In recent months Of Monsters & Men have released their second album, Beneath The Skin, led by the atmospheric Crystals. Far from the group feeling any pressure, Hilmarsdottir remembers prepping the record as "really fun". In fact, the "cold and shitty" weather outside reminds her of their early album sessions in Iceland. "I just wanna write a new one right now," she enthuses.

Though Beneath The Skin doesn't represent a radical departure, it's deeper and darker, with such songs as the slow-building and intense Thousand Eyes. This shift in mood wasn't conscious. "I think it very much happened like that," Hilmarsdottir reflects. "We talked about the first album being kind of open and inviting and the new one, it's not like it's not inviting, but it's colder and it's darker. We even talked about the first one as like summertime and this one as the wintertime."

While Of Monsters & Men largely produced My Head Is An Animal themselves, for Beneath The Skin they sought the services of American Rich Costey, who's worked with Muse. "It's always very helpful to have an extra set of ears," Hilmarsdottir says. "When we're all together [as a band], we're all deep into it and we're all playing the instruments and we all just get really sucked into it.

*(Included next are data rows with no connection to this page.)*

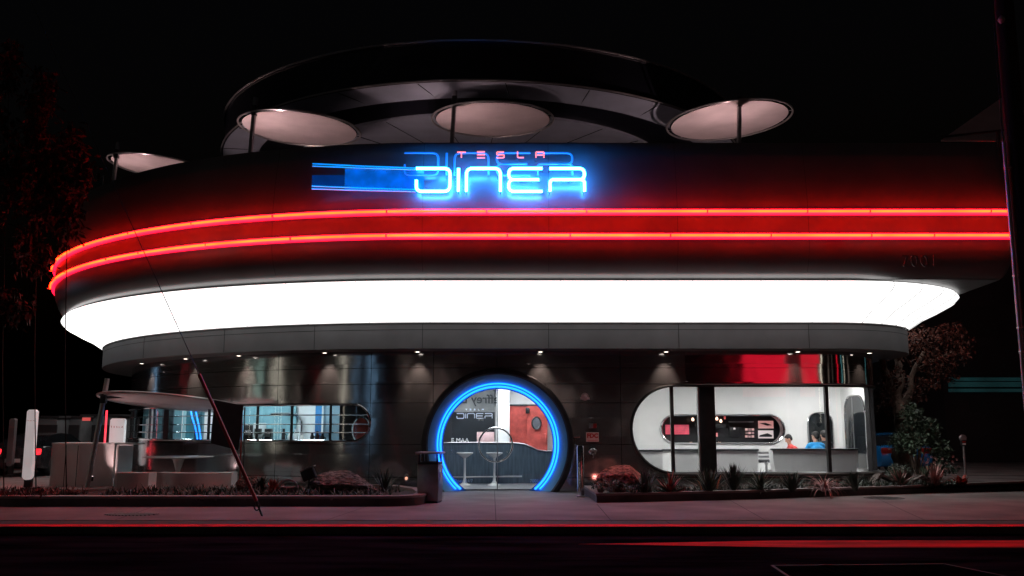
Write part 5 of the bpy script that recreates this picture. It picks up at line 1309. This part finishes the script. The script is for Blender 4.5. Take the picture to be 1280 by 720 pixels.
# spot that warms the red boulder
p = at(757, 598, 22.6); t = thing('spike_light', 'small spike light behind the red boulder glowing on the wall', 'lamp', (p.x, 22.9, .13))
MB().lathe([(.05, .13), (.06, .25), (.05, .26)], (p.x, 22.9, 0), 14).obj('housing', M['dark'], t); MB().lathe([(.045, .255), (.04, .265), (.005, .265)], (p.x, 22.9, 0), 14).obj('lens', em('spike_lens', (1, .35, .3), .7), t)
ld = bpy.data.lights.new('spike_beam', 'SPOT'); ld.energy = 7; ld.spot_size = radians(80); ld.spot_blend = 1; ld.color = (1, .25, .2); ld.shadow_soft_size = .04
lo = bpy.data.objects.new('spike_beam', ld); COL.objects.link(lo); lo.parent = t; lo.location = (0, 0, .16); lo.rotation_euler = Vector((.1, .75, .5)).to_track_quat('-Z', 'Y').to_euler()

# ------------------------------------------------------------------ chargers
def charger(px0, px1, y0, y1, Y, lab, shell='charger'):
    a = at(px0, y1, Y); b = at(px1, y0, Y); w_ = b.x - a.x; cx = (a.x + b.x) / 2; t = thing('charging_post', lab, 'charging post', (cx, Y, .0), 'white car charging posts')
    r = w_ / 2 * .95; z0 = a.z; q = [Vector((cx - w_ / 2, Y, b.z - .05)), Vector((cx - w_ / 2 + .05, Y, b.z)), Vector((cx + w_ / 2 - .05, Y, b.z)), Vector((cx + w_ / 2, Y, b.z - .05))] + [Vector((cx + w_ / 2 * cos(pi * k / 14), Y, z0 + r - r * sin(pi * k / 14))) for k in range(15)]
    MB().prism(q, (0, .16, 0)).obj('front_shell', M[shell], t, smooth=40)
    MB().box((cx - w_ * .25, Y + .24, b.z / 2), (w_ * .8, .16, b.z - .02), bev=.03).obj('back_spine', M['dark'], t)
    MB().box((cx, Y + .25, .05), (w_ * 1.2, .5, .1)).obj('foot', M['dark'], t)
    text_mb('TESLA', .085 * w_ / .4, Vector((cx, Y - .008, b.z - .30)), depth=.002, spacing=1.7).obj('lettering', M['greytext'], t)
    MB().tube([Vector((cx - w_ * .3, Y + .3, b.z - .3)), Vector((cx - w_ * .75, Y + .25, b.z - .7)), Vector((cx - w_ * .7, Y + .2, .5)), Vector((cx - w_ * .35, Y + .25, .75))], .02, 6).obj('cable', M['rubber'], t)
charger(27, 45, 512, 600, 24.2, 'nearest white charging post with rounded foot at the far left')
charger(134, 156, 523, 583, 29.5, 'white charging post behind the tall outdoor counter')
charger(7, 19, 523, 583, 31.0, 'dim white charging post partly behind the nearest one', 'bggrey')
p0 = at(131, 552, 29.2); p1 = at(133.5, 513, 29.2); tag(MB().tube([p0 + Vector((0, 0, -.9)), p1], .03, 6).obj('red_light_tube', M['redline']), 'thin glowing red tube left of the second charging post', 'light tube')
# far left grey sheds
for k, (x0, x1, y0, lab) in enumerate(((48, 72, 521, 'dim pale cabinet far behind the charging posts'), (74, 102, 521, 'dim grey shed behind the tall outdoor counter, left one'), (103, 148, 519, 'dim blue-grey shed behind the tall outdoor counter, right one'))):
    a = at(x0, y0, 36 + k); b = at(x1, y0, 36 + k); t = thing('storage_shed', lab, 'shed', ((a.x + b.x) / 2, 36 + k, 0)); MB().box(((a.x + b.x) / 2, 36 + k + 1, a.z / 2), (b.x - a.x, 2, a.z), bev=.04).obj('wall', M['bggrey'], t); MB().box(((a.x + b.x) / 2, 36 + k + 1, a.z), (b.x - a.x + .15, 2.1, .08)).obj('roof', M['bgwall'], t); MB().box(((a.x + b.x) / 2, 36 + k - .02, .9), (.8, .05, 1.7)).obj('door', M['bgwall'], t)
a = at(108, 524, 35); tag(MB().box(a, (.3, .04, .12)).obj('exit_light', M['tinyred']), 'dim red glowing marker on the shed by the parasol post', 'light')

# ------------------------------------------------------------------ cars
def car(loc, rz, paint, lab, lit=False):
    t = thing('parked_car', lab, 'car', (0, 0, 0)); W = .92
    prof_ = [(-2.3, .35), (-2.35, .6), (-2.28, .95), (-2.0, 1.02), (-1.1, 1.0), (1.0, .93), (1.9, .80), (2.28, .62), (2.33, .4), (2.2, .28), (-2.2, .28)]
    rings = []
    for y, k in ((-W, .93), (-W * .98, .98), (-W * .7, 1.0), (0, 1.01), (W * .7, 1.0), (W * .98, .98), (W, .93)):
        rings.append([Vector((x * (k if abs(y) > .8 else 1), y, .28 + (z - .28) * (k if z > .5 else 1))) for x, z in prof_ + [prof_[0]]])
    mb = MB(); mb.loft(rings); mb.poly(rings[0][:-1]); mb.poly(rings[-1][:-1]); b = mb.obj('body', paint, t, smooth=50, weld=True)
    cab = [(-2.05, .98), (-1.35, 1.36), (-.4, 1.45), (.3, 1.40), (1.25, .92)]
    mb = MB(); mb.loft([[Vector((x, s * (.84 - (z - .95) * .42), z)) for x, z in cab] for s in (-1, -.5, .5, 1)])
    for s in (-1, 1): mb.poly([Vector((x, s * (.84 - (z - .95) * .42), z)) for x, z in cab])
    mb.obj('window', M['tinted'], t, smooth=40, weld=True)
    mb = MB(); mb.loft([[Vector((x, s * (.845 - (z - .95) * .42) * .96, z + .012)) for x, z in cab[1:4]] for s in (-1, 0, 1)]); mb.obj('roof', paint, b, smooth=40)
    for x in (-1.42, 1.42):
        for s in (-1, 1):
            wb = MB().lathe([(.2, -.11), (.33, -.11), (.345, -.08), (.345, .08), (.33, .11), (.2, .11)], (x, s * .84, .345), 28, R90); wl_ = wb.obj('wheel', M['rubber'], t); MB().lathe([(.2, -.115), (.2, .115), (.04, .12), (.04, -.12)][:2] + [(.05, .12)], (x, s * .84, .345), 20, R90).obj('rim', M['satin'], wl_)
    for s in (-1, 1):
        MB().box((-2.28, s * .66, .84), (.12, .46, .2), bev=.04).obj('tail_light', M['taillamp'] if lit else M['redguard'], t); MB().box((2.2, s * .66, .62), (.16, .4, .12), bev=.03).obj('headlight', M['glass'], t)
        MB().box((.75, s * .98, .98), (.16, .2, .12), bev=.03).obj('mirror', paint, t)
    MB().box((-2.36, 0, .55), (.03, .5, .12)).obj('number_plate', M['whiteg'], t)
    t.location = loc; t.rotation_euler = (0, 0, rz)
car((at(12, 560, 31).x, 33.6, 0), radians(90), M['cardark'], 'dark car with glowing red tail light behind the nearest charging post', True)
car((13.9, 35.2, 0), radians(90), M['carblue'], 'bright blue car parked beyond the right corner behind the tree')
car((25.6, 37.0, 0), radians(20), pm('car_dim_red', (.12, .01, .01), .4, .2), 'dim dark red car in the gloom right of the parking meter')

# ------------------------------------------------------------------ dark building at right
t = thing('far_building', 'unlit building in the dark at far right with a faint teal light trail across it', 'building', (32, 44, 0))
MB().box((36, 50, 5.5), (30, 10, 11)).obj('wall', M['bgwall'], t)
for i in range(5):
    for j in range(2):
        MB().box((23 + i * 4.2, 44.98, 3.2 + j * 3.6), (1.7, .08, 1.6)).obj('window', M['rubber'], t)
for yy, h in ((474, .16), (480.5, .24), (488, .16)):  # passing light trail, built as glowing bars on the wall
    a = at(1186, yy, 44.6); MB().box((a.x + 6, 44.6, a.z), (12, .12, h)).obj('light_trail', M['tealtrail'], t)
# ================================================================== ACROSS THE STREET (seen in the steel)
def across(x0, x1, h, Y, wins, lab, mat='bgwall'):
    cx = (x0 + x1) / 2; t = thing('street_building', lab, 'building', (cx, Y, 0)); MB().box((cx, Y - 4, h / 2), (x1 - x0 - .1, 8, h)).obj('wall', M[mat], t); MB().box((cx, Y - 4, h + .1), (x1 - x0 + .2, 8.3, .25)).obj('roof', M['dark'], t)
    for (a, b, z0, z1, m) in wins:
        o = MB().box(((a + b) / 2, Y + .03, (z0 + z1) / 2), (b - a + .16, .06, z1 - z0 + .16)).obj('window', M['dark'], t); MB().box(((a + b) / 2, Y + .07, (z0 + z1) / 2), (b - a, .03, z1 - z0)).obj('pane', m, o)
wg = em('lit_window_green', (.55, .8, .68), .75, (.3, .3, .3), .3, .5); ww_ = em('lit_window_warm', (1, .9, .72), 3.2, (.3, .3, .3)); wb_ = em('lit_window_blue', (.35, .65, 1), 2.0, (.3, .3, .3)); wr_ = em('lit_sign_red', (1, .012, .04), 1.1, (.4, .02, .02), .25, .6); wt_ = em('lit_window_teal', (.2, .7, .75), .7, (.3, .3, .3)); wdim = em('lit_window_dim', (.8, .6, .5), .22, (.3, .3, .3), .4, .4)
across(-100, -66, 14, -10, [(-96, -94.6, .5, 12, ww_), (-86, -76, .5, 10, wg)], 'tall building far left across the street with green lit glazing')
across(-66, -40, 12, -10, [(-63.4, -62.8, .5, 11, ww_), (-60.6, -60.1, .5, 11, ww_), (-58.6, -57.9, .5, 11, ww_), (-50, -46, 3, 6, wdim)], 'building across the street with three narrow warm stair windows')
across(-40, -16, 9, -10, [(-37, -36.85, .5, 6, wr_), (-28.2, -27.7, .3, 8, ww_), (-24.2, -24.0, .3, 8, wb_), (-20.1, -19.7, .3, 8, wb_)], 'building across the street with slim white and blue lit strips')
across(-16, 6, 7.5, -10, [(-12.4, -10.4, 4.2, 6.2, wdim), (-5.5, -3.8, .4, 5, wdim), (1, 4, 2.5, 4, wdim)], 'low building directly across the street with dim windows')
across(6, 24, 9, -10, [(14.6, 19.4, 3.6, 7.0, wr_), (20.5, 20.9, 2, 7.5, ww_), (8, 10, .6, 3, wdim)], 'building across the street with a broad red lit sign')
across(24, 110, 10, -10, [(28, 29.2, .5, 6, wdim), (34, 34.5, .5, 8, wdim), (43, 45, .5, 8, wr_), (54, 55.5, .5, 9, wt_), (62, 62.6, .5, 9, ww_), (80, 88, .5, 9, wdim)], 'long building across the street at right with teal, red and warm windows')
for k, (x, y, m, lab) in enumerate(((-45, 46, wb_, 'blue glowing pylon added far left for its streak in the steel'), (-52, 33, wr_, 'red glowing pylon added far left for its streak in the steel'), (60, 42, wt_, 'teal glowing pylon added far right for its streak in the steel'))):
    t = thing('added_pylon', lab, 'pylon', (x, y, 0)); MB().box((x, y, 4), (.9, .9, 8), bev=.05).obj('shaft', M['dark'], t); MB().box((x - (.47 if x > 0 else -.47), y - .1, 4.5), (.05, .6 if m is not wr_ else .16, 6)).obj('light_strip', m, t)  # out of view, put in for the streaks they reflect in the steel
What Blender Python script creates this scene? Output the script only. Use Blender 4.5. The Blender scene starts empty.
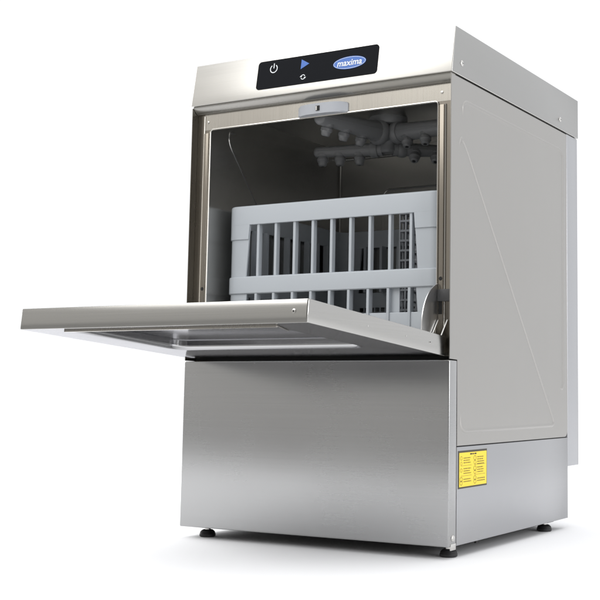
import bpy, bmesh, math, random
from mathutils import Vector, Matrix
random.seed(7)
S = bpy.context.scene
COL = S.collection
PI = math.pi

# ------------------------------------------------------------------ dimensions (metres)
W = 0.56            # cabinet spans x = -W .. 0, front at y = 0, back at +y
D = 0.526           # body depth
ZB, ZS, ZL, ZH, ZT = 0.0191, 0.1802, 0.3232, 0.8095, 0.8939
TH = 0.0331         # door thickness
PITCH = 0.08235     # the open door tips up by 4.7 degrees
ZD = 0.3625
ORG = Vector((-W/2, 0.265, -0.001))

# ------------------------------------------------------------------ materials
def nodes(name):
    m = bpy.data.materials.new(name); m.use_nodes = True
    nt = m.node_tree
    return m, nt, nt.nodes['Principled BSDF']

def plain(name, col, rough=.5, metal=0., noise=0., nscale=60, bump=0., coat=0., spec=.5, sss=None):
    m, nt, b = nodes(name)
    b.inputs['Base Color'].default_value = (*col, 1)
    b.inputs['Roughness'].default_value = rough
    b.inputs['Metallic'].default_value = metal
    b.inputs['Coat Weight'].default_value = coat
    b.inputs['Specular IOR Level'].default_value = spec
    if noise or bump:
        tc = nt.nodes.new('ShaderNodeTexCoord')
        n = nt.nodes.new('ShaderNodeTexNoise'); n.inputs['Scale'].default_value = nscale; n.inputs['Detail'].default_value = 5
        nt.links.new(tc.outputs['Object'], n.inputs['Vector'])
        if noise:
            r = nt.nodes.new('ShaderNodeMapRange')
            r.inputs['To Min'].default_value = rough-noise; r.inputs['To Max'].default_value = rough+noise
            nt.links.new(n.outputs['Fac'], r.inputs['Value']); nt.links.new(r.outputs[0], b.inputs['Roughness'])
        if bump:
            bp = nt.nodes.new('ShaderNodeBump'); bp.inputs['Strength'].default_value = 1; bp.inputs['Distance'].default_value = bump
            nt.links.new(n.outputs['Fac'], bp.inputs['Height']); nt.links.new(bp.outputs[0], b.inputs['Normal'])
    return m

def steel(name, col=(.5,.5,.49), rough=.3, grain=(4,4,700), wob=.0006, wscale=2.5, gb=.000006, aniso=.0, tint=.05, smudge=.03, grough=.04, metal=1.):
    """brushed sheet steel: fine grain along one axis, gentle waviness of the sheet, faint smudges"""
    m, nt, b = nodes(name)
    N = nt.nodes.new; L = nt.links.new
    b.inputs['Metallic'].default_value = metal
    tc = N('ShaderNodeTexCoord')
    mp = N('ShaderNodeMapping'); mp.inputs['Scale'].default_value = grain
    L(tc.outputs['Object'], mp.inputs['Vector'])
    g = N('ShaderNodeTexNoise'); g.inputs['Scale'].default_value = 1; g.inputs['Detail'].default_value = 3
    L(mp.outputs[0], g.inputs['Vector'])
    big = N('ShaderNodeTexNoise'); big.inputs['Scale'].default_value = 5; big.inputs['Detail'].default_value = 4
    L(tc.outputs['Object'], big.inputs['Vector'])
    # roughness = rough + grain + smudge
    a1 = N('ShaderNodeMapRange'); a1.inputs['To Min'].default_value = rough-grough; a1.inputs['To Max'].default_value = rough+grough
    L(g.outputs['Fac'], a1.inputs['Value'])
    a2 = N('ShaderNodeMapRange'); a2.inputs['From Min'].default_value = .3; a2.inputs['From Max'].default_value = .7
    a2.inputs['To Min'].default_value = -smudge; a2.inputs['To Max'].default_value = smudge*1.3
    L(big.outputs['Fac'], a2.inputs['Value'])
    ad = N('ShaderNodeMath'); ad.operation = 'ADD'; L(a1.outputs[0], ad.inputs[0]); L(a2.outputs[0], ad.inputs[1])
    L(ad.outputs[0], b.inputs['Roughness'])
    # base colour grain
    cr = N('ShaderNodeMix'); cr.data_type = 'RGBA'
    cr.inputs['A'].default_value = (*[c*(1-tint) for c in col], 1); cr.inputs['B'].default_value = (*[min(1,c*(1+tint)) for c in col], 1)
    L(g.outputs['Fac'], cr.inputs['Factor']); L(cr.outputs['Result'], b.inputs['Base Color'])
    # bump: waviness then grain
    w = N('ShaderNodeTexNoise'); w.inputs['Scale'].default_value = wscale; w.inputs['Detail'].default_value = 1
    L(tc.outputs['Object'], w.inputs['Vector'])
    b1 = N('ShaderNodeBump'); b1.inputs['Distance'].default_value = wob; b1.inputs['Strength'].default_value = 1
    L(w.outputs['Fac'], b1.inputs['Height'])
    b2 = N('ShaderNodeBump'); b2.inputs['Distance'].default_value = gb; b2.inputs['Strength'].default_value = 1
    L(g.outputs['Fac'], b2.inputs['Height']); L(b1.outputs[0], b2.inputs['Normal'])
    L(b2.outputs[0], b.inputs['Normal'])
    if aniso: b.inputs['Anisotropic'].default_value = aniso
    return m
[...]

It's refreshing to have someone in there listening and also challenging everything you do and sometimes saying like, 'No, that's shit'... It's very good to work with a producer just to push you more."

Of Monsters & Men contributed Silhouettes to the blockbuster soundtrack accompanying The Hunger Games: Catching Fire. They're now making on-screen cameos. Indeed, the band will succeed their compatriots Sigur Ros by appearing in HBO's Game Of Thrones season six. Probed for details, Hilmarsdottir is careful. "I want to say so much!" she blurts out. "But they're just like, 'No, don't say anything.' So we are not allowed to speak — it's a very boring thing to say."